Networking options

I’ve been away from PC and software things for a long time and have some basic questions now that I’m building new systems.

I setup a Samba network many years ago, connecting multiple PC’s on the property. (all hail Swerdna!)
As I recall it was not a simple task and again if memory serves I was told Samba for connnecting all Linux boxes is overkill.
Wanting to avoid unnecessary complication, I’ve read a lot of pages about SFTP, NFS, SSH looking for options and frankly I’m completely overwhelmed.

In the course of that, I’m not getting any information about GUI options using any of those protocols (if that’s the right word).
I don’t necessarily want to transfer files to a client, though that could also be useful.
Mainly I want to be able to use LibreOffice to access/change documents or sheets that reside on the server from any of the remote clients.

So my initial questions:

  1. Which of the four protocols is the most elegant solution for an all Linux network to allow files to be read/written on the server, from any of the remote clients?

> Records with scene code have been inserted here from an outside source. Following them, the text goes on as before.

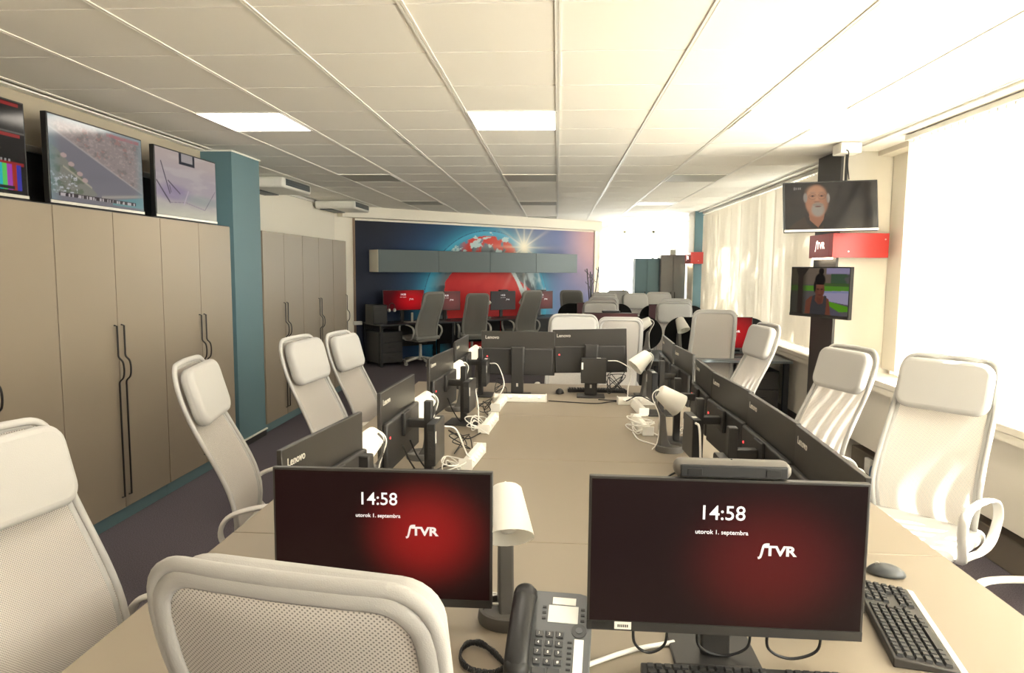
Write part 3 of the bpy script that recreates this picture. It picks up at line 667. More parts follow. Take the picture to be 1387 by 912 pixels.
# ------------------------------------------------------------------ office chairs
ZP = np.array([.40, .50, .60, .70, .82, .95, 1.08, 1.18, 1.26]); XP = np.array([-.235, -.205, -.198, -.215, -.265, -.33, -.388, -.415, -.425])
PF = np.polyfit(ZP, XP, 5)
def prof(z): return float(np.polyval(PF, z))
def halfw(z, inset=0):
    zt, zb, r, rb = 1.26-inset, .42+inset, .075-inset*.6, .05
    w_ = float(np.interp(z, [.42, .62, .9, 1.26], [.225, .245, .235, .222])) - inset
    if z > zt-r: w_ = w_-r+math.sqrt(max(0, r*r-(z-(zt-r))**2))
    if z < zb+rb: w_ = w_-rb+math.sqrt(max(0, rb*rb-(zb+rb-z)**2))
    return w_
def bsurf(y, z): return Vector((prof(z)+.030*(y/.24)**2, y, z))
def chair_proto(kind):
    fab, msh, frm = {'pale': (M_fabric, M_mesh, M_frame), 'grey': (M_gfabric, M_gmesh, M_gframe)}[kind]
    o = thing('office_chair', 'x', 'chair')
    # woven back
    b = MB(); nr, nc = 30, 10; v = []
    zs = list(np.linspace(.445, 1.17, 22)) + [1.17+.073*math.sin(R(90)*k/8) for k in range(1, 9)]
    for z in zs:
        hw = halfw(z, .016)
        for k in range(nc+1): v.append(bsurf((k/nc*2-1)*hw, z))
    b.add(v, [(i*(nc+1)+k, i*(nc+1)+k+1, (i+1)*(nc+1)+k+1, (i+1)*(nc+1)+k) for i in range(len(zs)-1) for k in range(nc)])
    b.build('back_mesh', msh, o, smooth=True, auto=False)
    # hemmed frame around it
    side = [(halfw(z, .014), z) for z in np.linspace(.50, 1.16, 16)]
    arc = []
    for k in range(1, 8):
        t = R(90)*k/7; cw = .222-.014-.065; arc.append((cw+.065*math.cos(t)*1.0, 1.181+.065*math.sin(t)))
    half = side + arc; bot = []
    for k in range(5): t = R(90)*(4-k)/4; bot.append((halfw(.5, .014)-.05+.05*math.cos(t), .484-.05*math.sin(t)))
    half = bot + half
    loop = [bsurf(y, z) for y, z in half] + [bsurf(y, z) for y, z in ((.09, 1.247), (0, 1.248), (-.09, 1.247))] + [bsurf(-y, z) for y, z in reversed(half)] + [bsurf(y, .434) for y in (-.1, 0, .1)]
    MB().tube(loop, .010, .012, 10, closed=True, ref=(1, 0, 0)).build('back_frame', fab, o, smooth=True, auto=False)
    hl = []
    for p in loop:
        k_ = (abs(p.y)-.016)/max(abs(p.y), 1e-6) if abs(p.y) > .1 else 1.0
        zz = p.z-.016*sm(1.16, 1.22, p.z)+.02*(1-sm(.43, .5, p.z)); q = bsurf(p.y*k_, float(zz)); q.x -= .005; hl.append(q)
    MB().tube(hl, .0060, .015, 8, closed=True, ref=(1, 0, 0)).build('back_hem', fab, o, smooth=True, auto=False)
    # head cushion
    b = MB(); zc = 1.115; ang = math.atan2(prof(1.22)-prof(1.02), .20)
    m = Matrix.Rotation(ang, 3, 'Y')
    rr = .062; RP = [(sx*(.205-rr)+rr*math.cos(R(t)), sz*(.125-rr)+rr*math.sin(R(t))) for sx, sz, t0 in ((1,1,0),(-1,1,90),(-1,-1,180),(1,-1,270)) for t in range(t0, t0+91, 15)]
    m4 = Matrix.Translation((prof(zc)+.066, 0, zc)) @ m.to_4x4() @ Matrix(((0,0,1,0),(1,0,0,0),(0,1,0,0),(0,0,0,1)))
    b.prism(RP, -.028, .028, m4)
    hc = b.build('headrest', fab, o, bevel=.022, seg=4)
    MB().obx((prof(zc)+.026, 0, zc-.0), .028, .16, .15, m).build('headrest_strap', fab, hc, bevel=.005)
    # seat
    b = MB().bx(-.24, .27, -.255, .255, .435, .50); b.build('seat', fab, o, bevel=.032, seg=4)
    MB().bx(-.20, .20, -.19, .19, .405, .436).build('seat_pan', frm, o, bevel=.01)
    for s in (-1, 1):
        P = spline([(.02, s*.245, .425), (-.13, s*.285, .455), (-.215, s*.295, .56), (-.19, s*.295, .645), (-.08, s*.295, .682), (.08, s*.295, .690), (.17, s*.295, .672), (.19, s*.292, .60), (.15, s*.285, .48), (.06, s*.245, .425)], 6)
        MB().tube(P, .021, .010, 8, ref=(0, 1, 0)).build('armrest', frm, o, smooth=True, auto=False)
    MB().bx(-.10, .10, -.07, .07, .36, .406).build('tilt_mechanism', M_dark, o, bevel=.01)
    MB().tube([(.0, .07, .385), (.0, .22, .38)], .006, n=6).build('lever', M_dark, o)
    MB().cyl((0,0,.10), (0,0,.36), .028, .022).build('gas_column', frm, o, smooth=True)
    MB().cyl((0,0,.075), (0,0,.135), .045, .038).build('hub', frm, o, smooth=True)
    for k in range(5):
        a = R(72*k+20); c, s = math.cos(a), math.sin(a)
        lg = MB().tube([(c*.03, s*.03, .115), (c*.16, s*.16, .10), (c*.31, s*.31, .072)], .022, .013, 8, ref=(0, 0, 1)).build('leg', frm, o, smooth=True, auto=False)
        MB().cyl((c*.31-s*.022, s*.31+c*.022, .028), (c*.31+s*.022, s*.31-c*.022, .028), .028, n=14).build('caster', M_white if kind == 'pale' else M_gframe, lg, smooth=True)
    return o
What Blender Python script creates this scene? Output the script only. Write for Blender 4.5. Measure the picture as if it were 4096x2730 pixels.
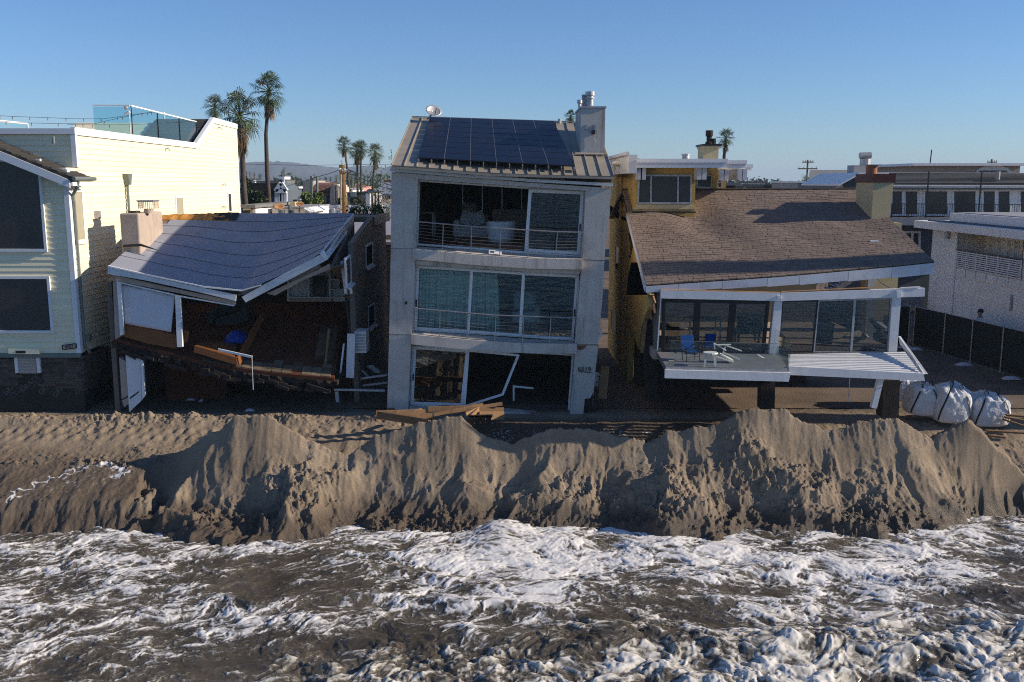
import bpy, bmesh, math, random
import numpy as np
from mathutils import Vector, Matrix
for _o in list(bpy.data.objects): bpy.data.objects.remove(_o)
SC = bpy.context.scene
COL = SC.collection
# ---------------------------------------------------------------- camera
H = 7.5
FPX = 950.0
PITCH = math.atan(159/950)
cam_d = bpy.data.cameras.new('camera'); cam = bpy.data.objects.new('camera', cam_d); COL.objects.link(cam)
cam.location = (0, 0, H); cam.rotation_euler = (math.pi/2 - PITCH, 0, 0)
cam_d.sensor_width = 36; cam_d.lens = FPX/1024*36; cam_d.clip_end = 12000; cam_d.clip_start = 0.1
SC.camera = cam
# ---------------------------------------------------------------- sky and sun
SUN_EL = math.radians(22.5); SUN_AZ = math.radians(-3.6)     # from +X, turned towards the sea
SD = Vector((math.cos(SUN_EL)*math.cos(SUN_AZ), math.cos(SUN_EL)*math.sin(SUN_AZ), math.sin(SUN_EL)))
W = bpy.data.worlds.new('World'); SC.world = W; W.use_nodes = True
nt = W.node_tree; bg = nt.nodes['Background']
sky = nt.nodes.new('ShaderNodeTexSky'); sky.sky_type = 'NISHITA'; sky.sun_disc = False
sky.sun_elevation = SUN_EL; sky.sun_rotation = math.pi/2 - SUN_AZ
sky.altitude = 0; sky.air_density = 1.0; sky.dust_density = 0.0; sky.ozone_density = 5.0
wb = nt.nodes.new('ShaderNodeMixRGB'); wb.blend_type = 'MULTIPLY'; wb.inputs[0].default_value = 1; wb.inputs[2].default_value = (.82, .96, 1.18, 1)   # cool white balance
nt.links.new(sky.outputs[0], wb.inputs[1]); nt.links.new(wb.outputs[0], bg.inputs[0]); bg.inputs[1].default_value = 0.087
sun_d = bpy.data.lights.new('sun', 'SUN'); sun_d.energy = 5.0; sun_d.angle = math.radians(0.5); sun_d.color = (1, .87, .70)
sun = bpy.data.objects.new('sun', sun_d); COL.objects.link(sun)
sun.rotation_euler = SD.to_track_quat('Z', 'Y').to_euler(); sun.location = (40, -5, 30)
SC.view_settings.view_transform = 'Standard'; SC.view_settings.look = 'None'
SC.view_settings.exposure = 0.34; SC.view_settings.gamma = 1.0
SC.cycles.use_denoising = False; SC.cycles.adaptive_threshold = .004; SC.cycles.filter_width = 1.1
SC.cycles.max_bounces = 6; SC.cycles.diffuse_bounces = 3; SC.cycles.glossy_bounces = 3; SC.cycles.transparent_max_bounces = 16
SC.cycles.caustics_reflective = False; SC.cycles.caustics_refractive = False; SC.cycles.sample_clamp_indirect = 5
# ---------------------------------------------------------------- picture measurements -> places (the photo measured 2353 units wide)
KU = 1024/2353
cP, sP = math.cos(PITCH), math.sin(PITCH)
def ray(u, v):
    a = (u*KU-512)/FPX; b = (341-v*KU)/FPX
    return Vector((a, cP + b*sP, -sP + b*cP))
def P(u, v, Y):
    r = ray(u, v); t = Y/r.y; return Vector((r.x*t, Y, H + r.z*t))
def PX(u, v, X):
    r = ray(u, v); t = X/r.x; return Vector((X, r.y*t, H + r.z*t))
def PZ(u, v, z):
    r = ray(u, v); t = (z-H)/r.z; return Vector((r.x*t, r.y*t, z))
def PN(u, v, p0, n):
    r = ray(u, v); o = Vector((0, 0, H)); t = (p0-o).dot(n)/r.dot(n); return o + r*t
ZM = dict(A=(0,400,2.24), B=(0,1000,2.24), C=(400,800,1.8443), D=(750,250,2.4118), E=(1500,350,2.24), G=(1500,1000,2.091),
          H=(2400,480,2.24), I=(3200,500,2.24), J=(2400,1050,2.4122), K=(3100,1050,2.24), L=(950,640,3.735), M=(1300,800,1.822),
          N=(3600,1500,2.851), O=(0,1350,3.922))
def Z(k, x, y):
    a, b, s = ZM[k]; return ((a + x/s)*2353/4096, (b + y/s)*2353/4096)
# ---------------------------------------------------------------- objects
ORG = {}
def tag(o, label=None, cat=None, group=None, kind=None):
    if label: o['label'] = label
    if cat: o['category'] = cat
    if group: o['group'] = group
    if kind: o['kind'] = kind
    return o
def thing(name, loc, label, cat, group=None):
    o = bpy.data.objects.new(name, None); COL.objects.link(o); o.location = loc; o.empty_display_size = .2
    ORG[o.name] = Vector(loc)
    return tag(o, label, cat, group)
def org(o): return ORG.get(o.name, Vector((0, 0, 0))) if o else Vector((0, 0, 0))
class MB:
    def __init__(s): s.v = []; s.f = []; s.mi = []; s.m = 0
    def add(s, vs, fs):
        n = len(s.v); s.v += [tuple(p) for p in vs]; s.f += [tuple(i+n for i in f) for f in fs]; s.mi += [s.m]*len(fs); return s
    def prism(s, poly, vec):
        n = len(poly); vec = Vector(vec); a = [Vector(p) for p in poly]; b = [p+vec for p in a]
        return s.add(a+b, [tuple(range(n)), tuple(range(2*n-1, n-1, -1))] + [(i, (i+1) % n, (i+1) % n+n, i+n) for i in range(n)])
    def loft(s, A, B):
        n = len(A); return s.add(list(A)+list(B), [tuple(range(n)), tuple(range(2*n-1, n-1, -1))] + [(i, (i+1) % n, (i+1) % n+n, i+n) for i in range(n)])
    def box(s, a, b):
        x0, y0, z0 = a; x1, y1, z1 = b
        return s.prism([(x0,y0,z0),(x1,y0,z0),(x1,y0,z1),(x0,y0,z1)], (0, y1-y0, 0))
    def bar(s, p, q, w, h=None, up=(0,0,1)):
        h = h or w; p = Vector(p); q = Vector(q); d = (q-p).normalized(); up = Vector(up)
        if abs(d.dot(up)) > .98: up = Vector((0,1,0))
        a = d.cross(up).normalized()*(w/2); b = a.cross(d).normalized()*(h/2)
        return s.prism([p-a-b, p+a-b, p+a+b, p-a+b], q-p)
    def tube(s, pts, r, n=6, cap=True):
        pts = [Vector(p) for p in pts]; m = len(pts); rs = r if isinstance(r, (list, tuple)) else [r]*m
        vs = []; fs = []
        for i, p in enumerate(pts):
            d = (pts[min(i+1, m-1)]-pts[max(i-1, 0)]).normalized()
            up = Vector((0,0,1)) if abs(d.z) < .95 else Vector((0,1,0))
            a = d.cross(up).normalized(); b = a.cross(d).normalized()
            for k in range(n):
                t = 2*math.pi*k/n; vs.append(p + (a*math.cos(t)+b*math.sin(t))*rs[i])
        for i in range(m-1):
            for k in range(n): fs.append((i*n+k, i*n+(k+1) % n, (i+1)*n+(k+1) % n, (i+1)*n+k))
        if cap: fs += [tuple(range(n-1, -1, -1)), tuple(range((m-1)*n, m*n))]
        return s.add(vs, fs)
    def lathe(s, c, prof, n=16):                       # prof: (radius, z)
        c = Vector(c); vs = []; fs = []; m = len(prof)
        for r, z in prof:
            for k in range(n): t = 2*math.pi*k/n; vs.append(c + Vector((r*math.cos(t), r*math.sin(t), z)))
        for i in range(m-1):
            for k in range(n): fs.append((i*n+k, i*n+(k+1) % n, (i+1)*n+(k+1) % n, (i+1)*n+k))
        fs += [tuple(range(n-1, -1, -1)), tuple(range((m-1)*n, m*n))]
        return s.add(vs, fs)
    def grid(s, rows):                                 # rows of points -> sheet
        r = len(rows); c = len(rows[0])
        return s.add([p for row in rows for p in row], [(i*c+j, i*c+j+1, (i+1)*c+j+1, (i+1)*c+j) for i in range(r-1) for j in range(c-1)])
    def sheet(s, rows, th):                            # closed sheet with thickness (downwards)
        r = len(rows); c = len(rows[0]); n = r*c; th = Vector(th)
        top = [Vector(p) for row in rows for p in row]; bot = [p+th for p in top]
        fs = [(i*c+j, i*c+j+1, (i+1)*c+j+1, (i+1)*c+j) for i in range(r-1) for j in range(c-1)]
        fs += [tuple(n+k for k in reversed(f)) for f in fs]
        bd = [j for j in range(c)] + [i*c+c-1 for i in range(1, r)] + [(r-1)*c+j for j in range(c-2, -1, -1)] + [i*c for i in range(r-2, 0, -1)]
        fs += [(bd[k], bd[k]+n, bd[(k+1) % len(bd)]+n, bd[(k+1) % len(bd)]) for k in range(len(bd))]
        return s.add(top+bot, fs)
    def ball(s, c, r, nu=10, nv=7, sc=(1,1,1)):
        c = Vector(c); pr = [(max(.02, math.sin(math.pi*i/nv)), -math.cos(math.pi*i/nv)) for i in range(nv+1)]
        vs = []; fs = []
        for a, z in pr:
            for k in range(nu): t = 2*math.pi*k/nu; vs.append(c+Vector((a*math.cos(t)*r*sc[0], a*math.sin(t)*r*sc[1], z*r*sc[2])))
        for i in range(nv):
            for k in range(nu): fs.append((i*nu+k, i*nu+(k+1) % nu, (i+1)*nu+(k+1) % nu, (i+1)*nu+k))
        return s.add(vs, fs)
    def mesh(s, name, m, smooth=False, fix=True, o=None):
        me = bpy.data.meshes.new(name)
        o = o or Vector((0,0,0))
        me.from_pydata([(a[0]-o.x, a[1]-o.y, a[2]-o.z) for a in s.v], [], s.f)
        for mm in (m if isinstance(m, (list, tuple)) else [m]): me.materials.append(mm)
        if any(s.mi): me.polygons.foreach_set('material_index', s.mi)
        if fix:
            b = bmesh.new(); b.from_mesh(me); bmesh.ops.recalc_face_normals(b, faces=b.faces); b.to_mesh(me); b.free()
        if smooth: me.polygons.foreach_set('use_smooth', [True]*len(me.polygons))
        return me
    def build(s, name, m, parent=None, smooth=False, fix=True, loc=None):
        o = Vector(loc) if loc is not None else org(parent)
        me = s.mesh(name, m, smooth, fix, o)
        ob = bpy.data.objects.new(name, me); COL.objects.link(ob)
        if parent:
            ob.parent = parent; ORG[ob.name] = o
            if loc is not None: ob.location = o - org(parent)
        else: ob.location = o; ORG[ob.name] = o
        return ob
def prism(name, poly, vec, m, parent, **k): return MB().prism(poly, vec).build(name, m, parent, **k)
def bar(name, p, q, w, h, m, parent, **k): return MB().bar(p, q, w, h).build(name, m, parent, **k)
def boxp(name, a, b, m, parent, **k): return MB().box(a, b).build(name, m, parent, **k)
def lerp(a, b, t): return a + (b-a)*t
def quad_at(q, s, t):                                  # q: bl, br, tr, tl
    return lerp(lerp(Vector(q[0]), Vector(q[1]), s), lerp(Vector(q[3]), Vector(q[2]), s), t)
def frame_parts(q, w, d, m, parent, name='frame', dirv=(0,1,0)):   # four bars round a quad (corners bl br tr tl), butt jointed
    mb = MB(); c = sum((Vector(p) for p in q), Vector())/4; dv = Vector(dirv)*d
    qi = []
    for i in range(4):
        p = Vector(q[i]); a = (Vector(q[(i+1) % 4])-p).normalized(); b = (Vector(q[i-1])-p).normalized()
        qi.append(p + a*w + b*w)
    for i in range(4):
        j = (i+1) % 4; mb.prism([q[i], q[j], qi[j], qi[i]], dv)
    return mb.build(name, m, parent), qi
def copy_tree(o, parent=None):
    c = o.copy(); COL.objects.link(c); c.parent = parent
    for ch in o.children: copy_tree(ch, c)
    return c
def text(body, size, mx, m, parent, name='lettering', ext=.004, italic=0):
    cu = bpy.data.curves.new(name, 'FONT'); cu.body = body; cu.size = size; cu.extrude = ext; cu.align_x = 'CENTER'; cu.align_y = 'CENTER'; cu.shear = italic
    cu.materials.append(m); cu.resolution_u = 3
    tmp = bpy.data.objects.new(name, cu); me = bpy.data.meshes.new_from_object(tmp); bpy.data.objects.remove(tmp); me.name = name
    if not me.materials: me.materials.append(m)
    ob = bpy.data.objects.new(name, me); COL.objects.link(ob); ob.parent = parent
    mx = mx.copy(); mx.translation = mx.translation - org(parent); ob.matrix_local = mx
    return ob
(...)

I recall I could access files using Dolphin on my old Samba setup. Click on the file listed on the server and it would open up on the client.
2. Do the other 3 Networking protocols work the same once they are set up? Or are all the functions just manipulated via command line?


I am not sure I can follow your bewilderment.

To enable (part of) a directory tree to be available on another system, there is NFS (Network File System). NFS server exports a directory (and thus all that belongs in that directory). An NFS client can then mount this as if it were a file system. And when you understand what mounting is, then that directory will be shown to users of the client system on it’s place (mount point) in the directory tree of the client system like all mounted file systems. That is transparent to the users. (do you as user ever mind on what file system a particular file is? No, you just go there by specifying the path, either from the CLI or from a GUI file browser).

Samba is something similar, but it is made for environments where the server and the client are of a different denominations: one being MS windows, the other being Unix/Linux (either way around). I see no use of even trying to understand what Samba is when you only have Unix/Linux boxes.

SFTP is a file transfer protocol. So when you want to copy files from one system to another, you look into things like FTP and/or SFTP.

SSH is a remote login protocol, basicaly for shell usage. like Telnet, but much more secure. And it facilitates GUI usage over an established connection as well as file transfer (SFTP, yes, here it is).

Yast has modules for SMB and NFS servers and clients. One or two have to be installed first (IINM nfs-client).

I primarily use NFS between linux boxes (and firetv sticks, etc.). For Android I use KDEConnect, which is limited to “send” only, so you need to use the app on both devices to send and receive files. I had an Android app that would browse the SMB server shares, letting me read and write to them, but it has been deprecated.

After creating the NFS mount points in the client, with soft, noauto and timeo/retrans limits (so the client won’t stall if the server is offline), I can mount the shares from the Places panel (remote/hidden places) and access them normally with Dolphin. IFAIR I could mount access shares by URL in Konqueror, but not in Dolphin.

NFS and SMB Yast modules let you set, edit and remove exports (nfs-client) and mount points (nfs-server), and SMB shares (Samba-server). I never had the need to use SFTP or SSH, using NFS or SMB is easier for me.

Don’t forget to enable the relevant services/ports in Yast Firewall. These gave me a few headaches. Currently I have the related services enabled, for an internal - i.e., not web facing - server:




P.S.: The linux server is LEAP 15.3 and clients are LEAP 15.3/15.2/Mint, Windows 10 and RPi’s.
I suppose it’s not different in Tumbleweed.

A very simple answer to a quite simple question: NFS
The server can export the/any folder.
Multiple clients can import it by just mounting it to a local folder.
It works like a charm. As a user you hardly notice it’s “remote” - it’s just a folder (if it’s in your LAN, of course).
And it’s Linux native.
Just my 2 cent.

Thanks all. 3 different yet all excellent responses.
I’m off to pursue the NFS solution as noted.